Türkiye ile ABD arasındaki ilişkilerde karar alma sürecinin önemli ölçüde Cumhurbaşkanı Recep Tayyip Erdoğan ile Başkan Trump arasında şahsi düzeydeki yakın diyalog üzerinden yürümesi, S-400 meselesinin bu ilişkiler üzerinde yapabileceği hasarın önlenmesini, ötelenmesini mümkün kılıyordu.
Tepede esen bu sıcak hava, en başta Kongre olmak üzere ABD’deki sistemin Başkan Trump’a rağmen S-400’ler nedeniyle Türkiye’nin üzerine gelmeye hazırlandığı, hatta bu yönde fiilen harekete geçtiği gerçeğini değiştirmiyordu.
TRUMP KAYBEDİNCE DENKLEM DEĞİŞTİ
Donald Trump, 3 Kasım tarihinde yapılan başkanlık seçimini kazanmış olsaydı, yaptırımlarla ilgili başlamış olan hareketliliğin neden olacağı mahzurlar belki bir süre daha baskılanıp ertelenebilirdi. Ama -durum kalıcı bir şekilde böyle sürdürülebilir
miydi- sorusuna olumlu yanıt verebilmek güçtür.

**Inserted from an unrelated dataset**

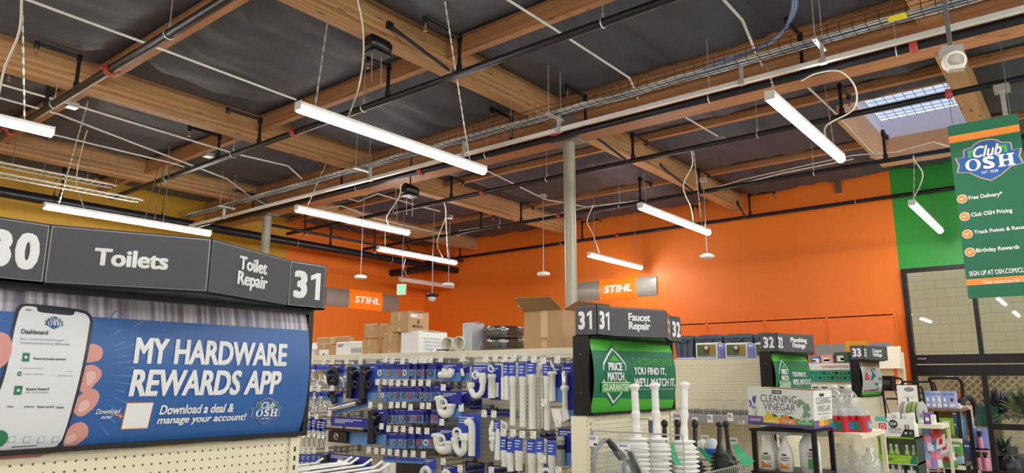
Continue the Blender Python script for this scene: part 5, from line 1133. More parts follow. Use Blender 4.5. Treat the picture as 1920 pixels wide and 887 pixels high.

Güçtür, çünkü ABD Kongresi, son dönemde Türkiye’ye yaptırımların bir an önce uygulanması amacıyla yönetimi kaçışı olmayacak şekilde köşeye sıkıştırma stratejisinde adım adım mesafe almaktaydı.
Bu yönüyle Rusya’dan silah alan ülkelere yaptırım öngören CAATSA Yasası hükümlerinin sonunda uygulamaya konmuş olması, aslında bir süredir radarda görünen, yaklaşmakta olan bir durumun kuvveden fiile çıkmasıdır.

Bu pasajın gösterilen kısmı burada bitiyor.